§ **THE REQUEST**: Each line containing the word "from" must be reported.

Start of DATASET EXCERPT

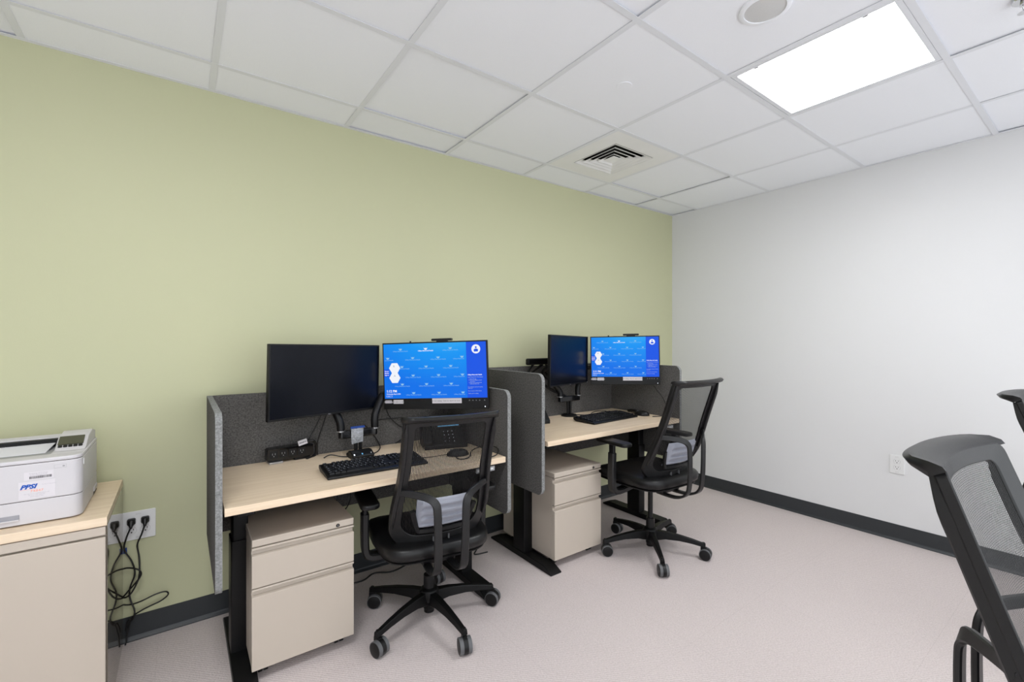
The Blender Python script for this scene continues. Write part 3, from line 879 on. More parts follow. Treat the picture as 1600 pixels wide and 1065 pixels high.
def make_chair(loc, yaw, zt, base_ang, armz, label, cast_rot, group='black mesh office chairs'):
    """zt = height of the top of the back; local +y is the way the sitter faces"""
    t = thing('office_chair', label, 'office chair', (loc[0], loc[1], 0), R(yaw))
    zb = zt - .58                   # bottom edge of back
    seat_top = zb + .03
    # five star base (its own rotation)
    br = R(base_ang - yaw)
    mb = MB()
    mb.lathe([(.020, .04), (.026, .045), (.028, .075), (.043, .085), (.046, .118), (.040, .135), (.030, .142)], (0, 0, 0), 'blackp', 28)
    for k in range(5):
        a = br + 2 * PI * k / 5
        T = Matrix.Rotation(a, 4, 'Z')
        secs = [(.03, .128, .072, .046), (.09, .128, .086, .040), (.17, .120, .088, .034), (.24, .108, .082, .029), (.292, .096, .074, .026), (.312, .094, .07, .024)]
        vs = []
        for x, zt_, zb_, w in secs:
            for yy, zz in ((-w / 2, zb_), (-w / 2 * .72, zt_), (w / 2 * .72, zt_), (w / 2, zb_)):
                vs.append(T @ Vector((x, yy, zz)))
        fs = [(i * 4 + j, i * 4 + (j + 1) % 4, (i + 1) * 4 + (j + 1) % 4, (i + 1) * 4 + j) for i in range(len(secs) - 1) for j in range(4)]
        fs += [(3, 2, 1, 0), tuple(len(vs) - 4 + j for j in range(4))]
        mb.add(vs, fs, 'blackp')
    base = mb.build('base', t, bevel=.003)
    cm = None
    for k in range(5):
        a = br + 2 * PI * k / 5
        c = make_caster().build('caster', base) if cm is None else bpy.data.objects.new('caster', cm.data)
        if cm is None: cm = c
        else: C.objects.link(c); c.parent = base
        rot = R(cast_rot[k] - yaw)
        off = Matrix.Rotation(rot, 3, 'Z') @ Vector((0, .012, 0))
        c.location = (.300 * math.cos(a) - off.x, .300 * math.sin(a) - off.y, 0)
        c.rotation_euler = (0, 0, rot)
    mb = MB().cyl((0, 0, .03), (0, 0, .14), .0235, .0235, 'blackp', 24)
    mb.cyl((0, 0, .14), (0, 0, .20), .026, .025, 'black', 24)
    mb.cyl((0, 0, .20), (0, 0, seat_top - .13), .0145, .0145, 'black', 20)
    mb.build('gas_lift', t)
    # mechanism
    zs = seat_top
    mb = MB().prism([(-.15, zs - .115), (.10, zs - .135), (.12, zs - .09), (-.16, zs - .085)], 'x', -.075, .075, 'black')
    mb.box(-.1, .1, -.05, .15, zs - .092, zs - .075, 'black')
    mb.build('tilt_mechanism', t, bevel=.006)
    mb = MB().tube([(.06, .05, zs - .11), (.16, .05, zs - .115), (.235, .05, zs - .11)], .005, 'black', 8)
    mb.box(.225, .275, .035, .065, zs - .115, zs - .108, 'black')
    mb.build('lever', t)
    # seat pan + cushion
    def cushion(z0, z1, grow, m, name, par, crown=0.0):
        nx, ny = 20, 20
        vs = []; fs = []
        prof = [(0, 0.0), (.25, .012), (.75, .012), (1, 0.0)]
        def ring(z, g, lift):
            out = []
            for k in range(48):
                a = 2 * PI * k / 48
                ca, sa = math.cos(a), math.sin(a)
                e = 0.42
                x = math.copysign(abs(ca) ** e, ca) * (.245 + g)
                y = math.copysign(abs(sa) ** e, sa) * (.242 + g) + .03
                w = 1 - .07 * max(0, -(y - .03)) / .24
                zz = z - (.03 * max(0, (y - .17) / .1) ** 2 if lift else .014 * max(0, (y - .17) / .1))
                out.append(Vector((x * w, y, zz)))
            return out
        hs = [(z0, grow - .018, 0), (z0 + .006, grow - .004, 0), (z0 + .45 * (z1 - z0), grow, 0), (z1 - .016, grow - .001, 1), (z1 - .005, grow - .010, 1), (z1, grow - .032, 1)]
        if crown: hs += [(z1 + crown * .6, grow - .09, 1), (z1 + crown, grow - .17, 1)]
        rings = [ring(*h) for h in hs]
        mb = MB()
        n = 48
        V = [p for r_ in rings for p in r_]
        F = [(i * n + k, i * n + (k + 1) % n, (i + 1) * n + (k + 1) % n, (i + 1) * n + k) for i in range(len(rings) - 1) for k in range(n)]
        F += [tuple(range(n))[::-1], tuple((len(rings) - 1) * n + k for k in range(n))]
        mb.add(V, F, m)
        return mb.build(name, par, angle=60)
    seat = cushion(zs - .062, zs - .004, .010, 'leather', 'seat', t, crown=.008)
    cushion(zs - .078, zs - .058, -.004, 'black', 'seat_pan', t)
    # back frame
    N = 14
    outer = back_outline(N, 0, 0, 0); inner = back_outline(N, .034, .045, .056)
    n = len(outer)
    hy = .011
    mb = MB()
    vs = []
    for lp, dy in ((outer, hy), (outer, -hy), (inner, hy * .6), (inner, -hy * .6)):
        for x, tt in lp: vs.append((x, back_y(x, tt) + dy, zb + tt))
    fs = []
    for k in range(n):
        j = (k + 1) % n
        fs += [(k, j, n + j, n + k), (2 * n + k, 3 * n + k, 3 * n + j, 2 * n + j), (k, 2 * n + k, 2 * n + j, j), (n + k, n + j, 3 * n + j, 3 * n + k)]
    mb.add(vs, fs, 'frame')
    mb.build('back_frame', t, bevel=.003)
    # side stiffeners give the upright its depth
    for s in (-1, 1):
        pts = []; nr = []
        for i in range(9):
            tt = .10 + .462 * i / 8
            w = .195 + .020 * math.exp(-((tt - .15) / .14) ** 2) - .010
            pts.append((s * w, back_y(w, tt) - .012, zb + tt)); nr.append((s, 0, 0))
        MB().sweep(pts, nr, [.016] + [.030] * 7 + [.012], [.006] + [.018] * 7 + [.006], 'frame', 3).build('side_rail', t)
    # head rail: flared lip along the top
    mb = MB()
    K = 20
    rows = []
    for i in range(K + 1):
        u = -1 + 2 * i / K
        x = u * .203
        y = back_y(x, .58)
        d = .038 * (1 - abs(u) ** 7) ** .5 + .016
        z = zb + .58
        xs_ = x
        sec = [(xs_, y + .012, z - .004), (xs_, y + .006, z + .004), (x, y - .4 * d, z + .008), (x, y - .82 * d, z + .010), (x, y - d, z + .002), (x, y - .85 * d, z - .008), (x, y - .012, z - .018)]
        rows.append(sec)
    m_ = len(rows[0])
    vs = [p for r_ in rows for p in r_]
    fs = [(i * m_ + j, i * m_ + (j + 1) % m_, (i + 1) * m_ + (j + 1) % m_, (i + 1) * m_ + j) for i in range(K) for j in range(m_)]
    fs += [tuple(range(m_))[::-1], tuple(K * m_ + j for j in range(m_))]
    mb.add(vs, fs, 'frame')
    mb.build('head_rail', t, angle=50)
    # mesh panel
    mb = MB(); NV, NU = 22, 14
    uvs = []
    for i in range(NV + 1):
        tt = .045 + (.555 - .045) * i / NV
        rb = .10
        w = .195 + .020 * math.exp(-((tt - .15) / .14) ** 2) - .030
        if tt < .045 + rb:
            q_ = (.045 + rb - tt) / rb
            w = w - rb + rb * math.sqrt(max(0, 1 - q_ ** 2)) + .004
        for j in range(NU + 1):
            x = w * (-1 + 2 * j / NU)
            mb.v.append((x, back_y(x, tt) + .004, zb + tt)); uvs.append((x, tt))
    for i in range(NV):
        for j in range(NU):
            a = i * (NU + 1) + j
            mb.f.append([a, a + 1, a + NU + 2, a + NU + 1]); mb.m.append('mesh')
    o = mb.build('mesh_panel', t, fixn=False)
    ul = o.data.uv_layers.new(name='mesh')
    for lp in o.data.loops: ul.data[lp.index].uv = uvs[lp.vertex_index]
    # lumbar pad with raised ridges in a dark cradle
    mb = MB(); NU, NV = 24, 26
    g = []
    for i in range(NV + 1):
        tt = .095 + .135 * i / NV
        for j in range(NU + 1):
            u = -1 + 2 * j / NU; x = .118 * u
            edge = min(1, (1 - abs(u)) / .12) * min(1, min(i, NV - i) / 2)
            inx = abs(u) < .82
            rid = (.008 if (int(i / 3.25) % 2 == 0) else 0) if inx else .008
            g.append((x, back_y(x, tt) - .012 - .010 * max(0, edge) - rid * (edge > .8), zb + tt))
    nn = NU + 1
    fs = [(i * nn + j, i * nn + j + 1, (i + 1) * nn + j + 1, (i + 1) * nn + j) for i in range(NV) for j in range(NU)]
    mb.add(g, fs, 'lumbar')
    lum = mb.build('lumbar_pad', t, fixn=False, angle=70)
    pts = []; nr = []
    for i in range(11):
        u = -1 + 2 * i / 10; x = .135 * u
        up = .10 * max(0, (abs(u) - .78) / .22)
        tt = .082 + up
        pts.append((x, back_y(x, tt) - .022, zb + tt)); nr.append((0, -1, 0))
    MB().sweep(pts, nr, .020, .016, 'black', 4).build('cradle', lum)
    # rear brackets: from the frame side, back and inward, then down under the seat
    for s in (-1, 1):
        p = [(s * .200, back_y(.2, .27) - .010, .268), (s * .165, -.248, .268), (s * .125, -.278, .262), (s * .088, -.304, .252), (s * .066, -.318, .230), (s * .060, -.322, .190),
             (s * .058, -.322, .10), (s * .056, -.318, .02), (s * .056, -.306, -.035), (s * .055, -.270, -.068), (s * .055, -.21, -.085), (s * .05, -.10, -.088)]
        nr = [(0, -1, 0)] * 7 + [(0, -1, -.05), (0, -1, -.3), (0, -.6, -1), (0, -.1, -1), (0, 0, -1)]
        p = [(x, y, zb + z) for x, y, z in p]
        nr = [(0, -1, 0)] * len(p) if False else nr
        w = [.022, .026, .028, .030, .032, .032, .032, .033, .034, .034, .034, .034]
        MB().sweep(p, nr, w, .013, 'frame', 5).build('back_bracket', t)
        # clip tabs on the bottom rail
        MB().box(s * .034 - .003, s * .034 + .003, back_y(.034, .03) - .020, back_y(.034, .03) + .0, zb + .024, zb + .046, 'tyre').build('clip', t, bevel=.002)
    # arms
    for s in (-1, 1):
        p = [(s * .10, .045, zs - .100), (s * .20, .045, zs - .118), (s * .255, .045, zs - .116), (s * .278, .045, zs - .090), (s * .282, .045, zs - .01), (s * .282, .042, armz - .075)]
        nr = [(0, 0, -1), (0, 0, -1), (s * .5, 0, -1), (s, 0, -.4), (s, 0, 0), (s, 0, 0)]
        arm = MB().sweep(p, nr, .050, .033, 'frame', 5).build('armrest', t)
        MB().prism(rrect(s * .282 - .011, s * .282 + .011, .022, .062, .008), 'z', armz - .10, armz - .02, 'black').build('post', arm)
        mb = MB().prism(rrect(s * .275 - .040, s * .275 + .040, -.085, .165, (.03, .03, .035, .035), 6), 'z', armz - .022, armz, 'black')
        mb.build('arm_pad', arm, bevel=.007, seg=3)
    return t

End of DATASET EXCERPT

§ **CORRECT RESPONSE**:
The Blender Python script for this scene continues. Write part 3, from line 879 on. More parts follow. Treat the picture as 1600 pixels wide and 1065 pixels high.
    # rear brackets: from the frame side, back and inward, then down under the seat